Scripts that build scenes
====
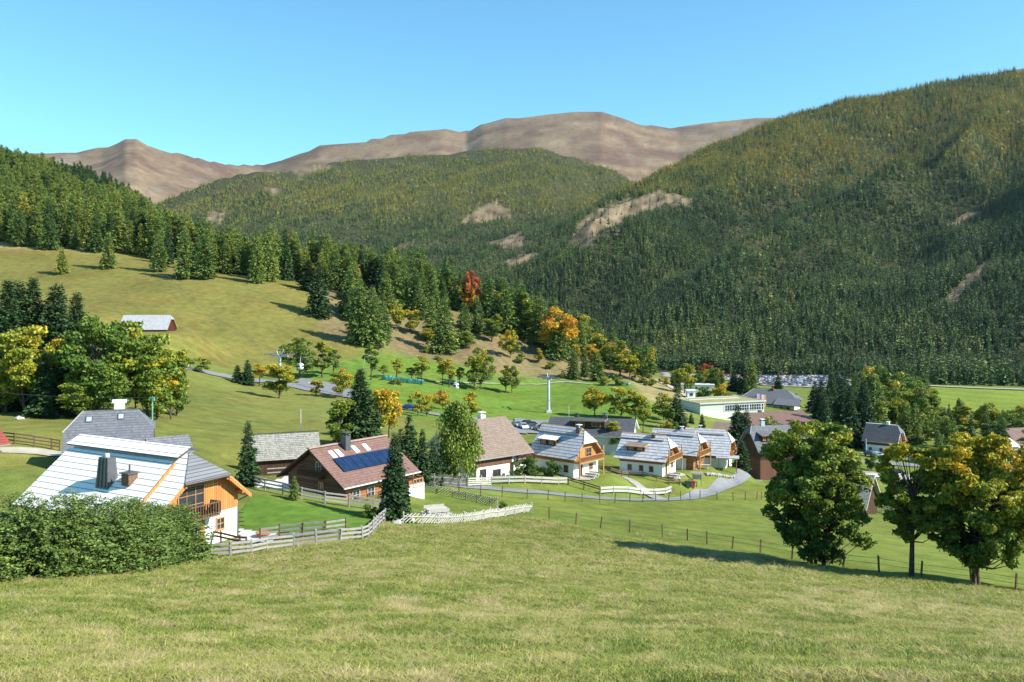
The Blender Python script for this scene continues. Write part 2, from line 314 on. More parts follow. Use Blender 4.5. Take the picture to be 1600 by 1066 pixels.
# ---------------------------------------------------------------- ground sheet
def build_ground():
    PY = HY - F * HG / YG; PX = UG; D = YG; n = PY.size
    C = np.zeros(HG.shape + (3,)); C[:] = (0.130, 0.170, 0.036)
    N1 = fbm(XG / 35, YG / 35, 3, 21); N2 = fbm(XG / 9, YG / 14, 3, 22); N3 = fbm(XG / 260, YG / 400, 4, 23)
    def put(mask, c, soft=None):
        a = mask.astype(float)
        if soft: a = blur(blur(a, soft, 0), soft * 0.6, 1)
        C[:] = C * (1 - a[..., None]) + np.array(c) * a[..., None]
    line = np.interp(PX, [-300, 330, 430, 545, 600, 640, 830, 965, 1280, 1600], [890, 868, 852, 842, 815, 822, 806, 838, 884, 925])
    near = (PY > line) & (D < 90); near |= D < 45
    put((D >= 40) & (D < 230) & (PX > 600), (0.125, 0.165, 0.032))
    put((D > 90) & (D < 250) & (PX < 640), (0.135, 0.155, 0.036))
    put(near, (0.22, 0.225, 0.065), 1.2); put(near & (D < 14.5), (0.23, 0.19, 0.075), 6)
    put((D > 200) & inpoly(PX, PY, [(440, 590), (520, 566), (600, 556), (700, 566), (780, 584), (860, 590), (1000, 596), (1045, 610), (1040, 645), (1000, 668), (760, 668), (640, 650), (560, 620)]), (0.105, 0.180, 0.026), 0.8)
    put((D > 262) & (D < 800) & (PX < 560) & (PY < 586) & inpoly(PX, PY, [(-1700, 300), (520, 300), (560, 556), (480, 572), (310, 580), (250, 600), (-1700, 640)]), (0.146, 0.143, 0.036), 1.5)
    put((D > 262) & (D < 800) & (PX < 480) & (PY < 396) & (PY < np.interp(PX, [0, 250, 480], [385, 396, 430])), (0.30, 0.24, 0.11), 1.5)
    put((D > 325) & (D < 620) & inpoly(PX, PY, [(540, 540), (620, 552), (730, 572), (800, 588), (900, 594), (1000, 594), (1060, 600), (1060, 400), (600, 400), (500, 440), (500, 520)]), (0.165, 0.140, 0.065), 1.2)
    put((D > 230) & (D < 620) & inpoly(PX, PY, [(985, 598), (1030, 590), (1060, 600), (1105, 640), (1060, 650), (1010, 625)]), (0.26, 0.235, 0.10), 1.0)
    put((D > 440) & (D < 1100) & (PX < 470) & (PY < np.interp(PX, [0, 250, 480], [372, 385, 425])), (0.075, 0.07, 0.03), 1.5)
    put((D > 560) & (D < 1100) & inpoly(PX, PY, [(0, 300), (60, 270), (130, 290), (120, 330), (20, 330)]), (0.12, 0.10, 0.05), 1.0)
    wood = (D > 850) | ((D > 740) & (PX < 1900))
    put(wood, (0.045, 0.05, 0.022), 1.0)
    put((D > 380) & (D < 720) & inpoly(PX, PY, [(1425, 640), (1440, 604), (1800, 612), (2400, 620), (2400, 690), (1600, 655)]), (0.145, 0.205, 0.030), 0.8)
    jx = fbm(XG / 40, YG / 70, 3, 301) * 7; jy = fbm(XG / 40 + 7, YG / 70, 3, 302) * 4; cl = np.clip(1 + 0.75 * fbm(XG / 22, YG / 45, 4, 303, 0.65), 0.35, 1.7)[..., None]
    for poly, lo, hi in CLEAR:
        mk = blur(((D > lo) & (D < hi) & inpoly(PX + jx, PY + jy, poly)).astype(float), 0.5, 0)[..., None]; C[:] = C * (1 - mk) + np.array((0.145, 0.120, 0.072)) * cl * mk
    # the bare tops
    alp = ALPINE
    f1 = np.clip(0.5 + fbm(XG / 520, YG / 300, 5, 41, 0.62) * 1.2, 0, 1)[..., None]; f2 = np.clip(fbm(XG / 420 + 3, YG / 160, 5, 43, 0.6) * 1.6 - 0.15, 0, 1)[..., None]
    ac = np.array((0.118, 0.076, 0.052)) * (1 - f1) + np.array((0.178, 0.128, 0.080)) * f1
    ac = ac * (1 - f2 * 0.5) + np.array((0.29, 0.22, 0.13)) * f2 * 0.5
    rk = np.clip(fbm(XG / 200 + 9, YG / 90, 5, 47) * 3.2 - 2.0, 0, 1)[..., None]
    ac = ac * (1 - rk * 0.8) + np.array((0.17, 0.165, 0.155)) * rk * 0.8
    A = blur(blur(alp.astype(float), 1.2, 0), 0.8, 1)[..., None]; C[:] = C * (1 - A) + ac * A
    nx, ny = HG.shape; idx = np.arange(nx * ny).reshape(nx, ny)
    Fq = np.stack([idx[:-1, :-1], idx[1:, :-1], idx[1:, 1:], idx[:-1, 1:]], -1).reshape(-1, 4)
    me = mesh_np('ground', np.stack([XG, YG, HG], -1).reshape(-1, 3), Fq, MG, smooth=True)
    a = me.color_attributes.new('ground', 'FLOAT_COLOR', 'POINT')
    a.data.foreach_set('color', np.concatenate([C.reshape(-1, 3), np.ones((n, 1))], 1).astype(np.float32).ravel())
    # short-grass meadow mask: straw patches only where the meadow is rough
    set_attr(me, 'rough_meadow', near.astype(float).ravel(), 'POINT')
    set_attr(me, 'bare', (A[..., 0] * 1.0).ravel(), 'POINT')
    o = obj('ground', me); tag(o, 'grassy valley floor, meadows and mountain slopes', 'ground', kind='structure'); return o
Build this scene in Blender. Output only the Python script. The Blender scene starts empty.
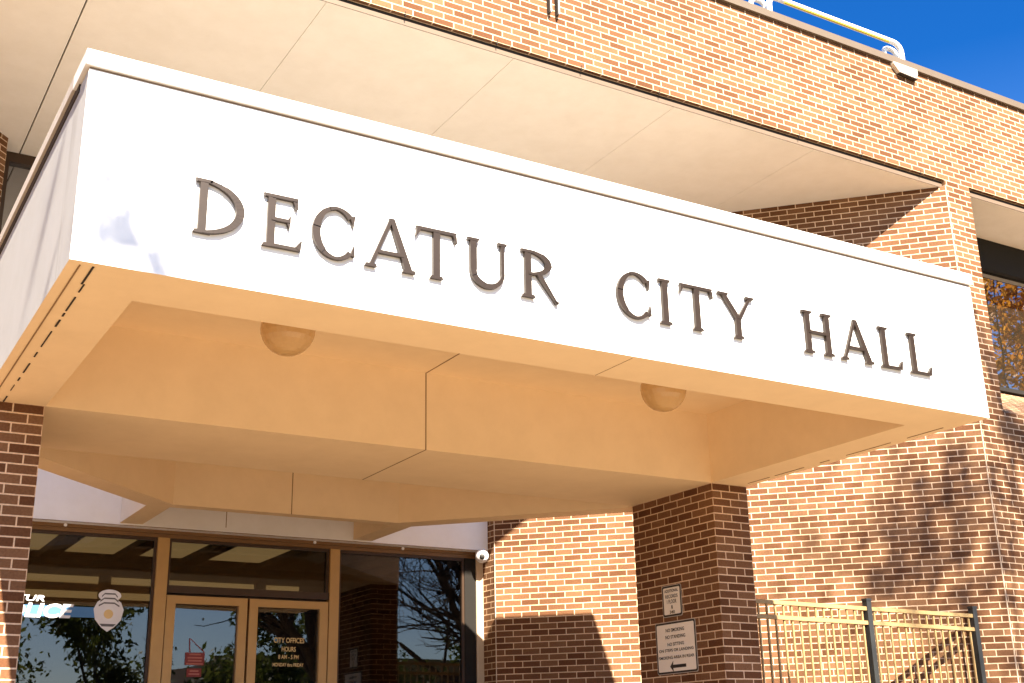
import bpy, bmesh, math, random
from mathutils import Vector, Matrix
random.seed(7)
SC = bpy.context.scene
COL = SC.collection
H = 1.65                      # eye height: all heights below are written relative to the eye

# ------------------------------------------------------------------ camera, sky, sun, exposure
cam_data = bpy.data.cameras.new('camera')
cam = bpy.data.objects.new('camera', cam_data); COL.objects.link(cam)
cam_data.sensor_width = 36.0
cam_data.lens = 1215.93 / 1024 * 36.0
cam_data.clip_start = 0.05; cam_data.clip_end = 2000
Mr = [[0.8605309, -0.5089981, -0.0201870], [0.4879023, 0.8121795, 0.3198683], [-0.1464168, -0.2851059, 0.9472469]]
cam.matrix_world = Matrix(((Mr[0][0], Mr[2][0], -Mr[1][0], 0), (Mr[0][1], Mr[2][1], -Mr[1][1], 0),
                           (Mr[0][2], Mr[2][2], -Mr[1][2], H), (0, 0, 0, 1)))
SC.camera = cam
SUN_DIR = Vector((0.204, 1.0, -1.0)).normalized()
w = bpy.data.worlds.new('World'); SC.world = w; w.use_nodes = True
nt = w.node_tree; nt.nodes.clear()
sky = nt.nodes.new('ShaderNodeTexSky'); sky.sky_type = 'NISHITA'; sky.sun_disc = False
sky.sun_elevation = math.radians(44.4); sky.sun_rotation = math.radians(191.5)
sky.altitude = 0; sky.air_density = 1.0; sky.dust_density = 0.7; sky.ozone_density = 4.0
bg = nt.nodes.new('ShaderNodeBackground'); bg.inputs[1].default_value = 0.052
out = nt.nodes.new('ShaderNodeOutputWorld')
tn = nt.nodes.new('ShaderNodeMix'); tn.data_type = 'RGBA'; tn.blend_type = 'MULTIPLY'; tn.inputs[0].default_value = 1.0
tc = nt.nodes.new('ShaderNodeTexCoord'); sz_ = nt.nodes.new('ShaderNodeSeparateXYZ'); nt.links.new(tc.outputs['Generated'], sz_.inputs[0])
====
**WHAT YOU WILL DO**
Your copy should match the records word for word, with the pictures removed.

**RESULT**
The Blender Python script for this scene continues. Write part 2, from line 314 on. More parts follow. Use Blender 4.5. Take the picture to be 1600 by 1066 pixels.
# ---------------------------------------------------------------- ground sheet
def build_ground():
    PY = HY - F * HG / YG; PX = UG; D = YG; n = PY.size
    C = np.zeros(HG.shape + (3,)); C[:] = (0.130, 0.170, 0.036)
    N1 = fbm(XG / 35, YG / 35, 3, 21); N2 = fbm(XG / 9, YG / 14, 3, 22); N3 = fbm(XG / 260, YG / 400, 4, 23)
    def put(mask, c, soft=None):
        a = mask.astype(float)
        if soft: a = blur(blur(a, soft, 0), soft * 0.6, 1)
        C[:] = C * (1 - a[..., None]) + np.array(c) * a[..., None]
    line = np.interp(PX, [-300, 330, 430, 545, 600, 640, 830, 965, 1280, 1600], [890, 868, 852, 842, 815, 822, 806, 838, 884, 925])
    near = (PY > line) & (D < 90); near |= D < 45
    put((D >= 40) & (D < 230) & (PX > 600), (0.125, 0.165, 0.032))
    put((D > 90) & (D < 250) & (PX < 640), (0.135, 0.155, 0.036))
    put(near, (0.22, 0.225, 0.065), 1.2); put(near & (D < 14.5), (0.23, 0.19, 0.075), 6)
    put((D > 200) & inpoly(PX, PY, [(440, 590), (520, 566), (600, 556), (700, 566), (780, 584), (860, 590), (1000, 596), (1045, 610), (1040, 645), (1000, 668), (760, 668), (640, 650), (560, 620)]), (0.105, 0.180, 0.026), 0.8)
    put((D > 262) & (D < 800) & (PX < 560) & (PY < 586) & inpoly(PX, PY, [(-1700, 300), (520, 300), (560, 556), (480, 572), (310, 580), (250, 600), (-1700, 640)]), (0.146, 0.143, 0.036), 1.5)
    put((D > 262) & (D < 800) & (PX < 480) & (PY < 396) & (PY < np.interp(PX, [0, 250, 480], [385, 396, 430])), (0.30, 0.24, 0.11), 1.5)
    put((D > 325) & (D < 620) & inpoly(PX, PY, [(540, 540), (620, 552), (730, 572), (800, 588), (900, 594), (1000, 594), (1060, 600), (1060, 400), (600, 400), (500, 440), (500, 520)]), (0.165, 0.140, 0.065), 1.2)
    put((D > 230) & (D < 620) & inpoly(PX, PY, [(985, 598), (1030, 590), (1060, 600), (1105, 640), (1060, 650), (1010, 625)]), (0.26, 0.235, 0.10), 1.0)
    put((D > 440) & (D < 1100) & (PX < 470) & (PY < np.interp(PX, [0, 250, 480], [372, 385, 425])), (0.075, 0.07, 0.03), 1.5)
    put((D > 560) & (D < 1100) & inpoly(PX, PY, [(0, 300), (60, 270), (130, 290), (120, 330), (20, 330)]), (0.12, 0.10, 0.05), 1.0)
    wood = (D > 850) | ((D > 740) & (PX < 1900))
    put(wood, (0.045, 0.05, 0.022), 1.0)
    put((D > 380) & (D < 720) & inpoly(PX, PY, [(1425, 640), (1440, 604), (1800, 612), (2400, 620), (2400, 690), (1600, 655)]), (0.145, 0.205, 0.030), 0.8)
    jx = fbm(XG / 40, YG / 70, 3, 301) * 7; jy = fbm(XG / 40 + 7, YG / 70, 3, 302) * 4; cl = np.clip(1 + 0.75 * fbm(XG / 22, YG / 45, 4, 303, 0.65), 0.35, 1.7)[..., None]
    for poly, lo, hi in CLEAR:
        mk = blur(((D > lo) & (D < hi) & inpoly(PX + jx, PY + jy, poly)).astype(float), 0.5, 0)[..., None]; C[:] = C * (1 - mk) + np.array((0.145, 0.120, 0.072)) * cl * mk
    # the bare tops
    alp = ALPINE
    f1 = np.clip(0.5 + fbm(XG / 520, YG / 300, 5, 41, 0.62) * 1.2, 0, 1)[..., None]; f2 = np.clip(fbm(XG / 420 + 3, YG / 160, 5, 43, 0.6) * 1.6 - 0.15, 0, 1)[..., None]
    ac = np.array((0.118, 0.076, 0.052)) * (1 - f1) + np.array((0.178, 0.128, 0.080)) * f1
    ac = ac * (1 - f2 * 0.5) + np.array((0.29, 0.22, 0.13)) * f2 * 0.5
    rk = np.clip(fbm(XG / 200 + 9, YG / 90, 5, 47) * 3.2 - 2.0, 0, 1)[..., None]
    ac = ac * (1 - rk * 0.8) + np.array((0.17, 0.165, 0.155)) * rk * 0.8
    A = blur(blur(alp.astype(float), 1.2, 0), 0.8, 1)[..., None]; C[:] = C * (1 - A) + ac * A
    nx, ny = HG.shape; idx = np.arange(nx * ny).reshape(nx, ny)
    Fq = np.stack([idx[:-1, :-1], idx[1:, :-1], idx[1:, 1:], idx[:-1, 1:]], -1).reshape(-1, 4)
    me = mesh_np('ground', np.stack([XG, YG, HG], -1).reshape(-1, 3), Fq, MG, smooth=True)
    a = me.color_attributes.new('ground', 'FLOAT_COLOR', 'POINT')
    a.data.foreach_set('color', np.concatenate([C.reshape(-1, 3), np.ones((n, 1))], 1).astype(np.float32).ravel())
    # short-grass meadow mask: straw patches only where the meadow is rough
    set_attr(me, 'rough_meadow', near.astype(float).ravel(), 'POINT')
    set_attr(me, 'bare', (A[..., 0] * 1.0).ravel(), 'POINT')
    o = obj('ground', me); tag(o, 'grassy valley floor, meadows and mountain slopes', 'ground', kind='structure'); return o
Build this scene in Blender. Output only the Python script. The Blender scene starts empty.
import bpy, bmesh, math, random
from mathutils import Vector, Matrix
random.seed(7)
SC = bpy.context.scene
COL = SC.collection
H = 1.65                      # eye height: all heights below are written relative to the eye

# ------------------------------------------------------------------ camera, sky, sun, exposure
cam_data = bpy.data.cameras.new('camera')
cam = bpy.data.objects.new('camera', cam_data); COL.objects.link(cam)
cam_data.sensor_width = 36.0
cam_data.lens = 1215.93 / 1024 * 36.0
cam_data.clip_start = 0.05; cam_data.clip_end = 2000
Mr = [[0.8605309, -0.5089981, -0.0201870], [0.4879023, 0.8121795, 0.3198683], [-0.1464168, -0.2851059, 0.9472469]]
cam.matrix_world = Matrix(((Mr[0][0], Mr[2][0], -Mr[1][0], 0), (Mr[0][1], Mr[2][1], -Mr[1][1], 0),
                           (Mr[0][2], Mr[2][2], -Mr[1][2], H), (0, 0, 0, 1)))
SC.camera = cam
SUN_DIR = Vector((0.204, 1.0, -1.0)).normalized()
w = bpy.data.worlds.new('World'); SC.world = w; w.use_nodes = True
nt = w.node_tree; nt.nodes.clear()
sky = nt.nodes.new('ShaderNodeTexSky'); sky.sky_type = 'NISHITA'; sky.sun_disc = False
sky.sun_elevation = math.radians(44.4); sky.sun_rotation = math.radians(191.5)
sky.altitude = 0; sky.air_density = 1.0; sky.dust_density = 0.7; sky.ozone_density = 4.0
bg = nt.nodes.new('ShaderNodeBackground'); bg.inputs[1].default_value = 0.052
out = nt.nodes.new('ShaderNodeOutputWorld')
tn = nt.nodes.new('ShaderNodeMix'); tn.data_type = 'RGBA'; tn.blend_type = 'MULTIPLY'; tn.inputs[0].default_value = 1.0
tc = nt.nodes.new('ShaderNodeTexCoord'); sz_ = nt.nodes.new('ShaderNodeSeparateXYZ'); nt.links.new(tc.outputs['Generated'], sz_.inputs[0])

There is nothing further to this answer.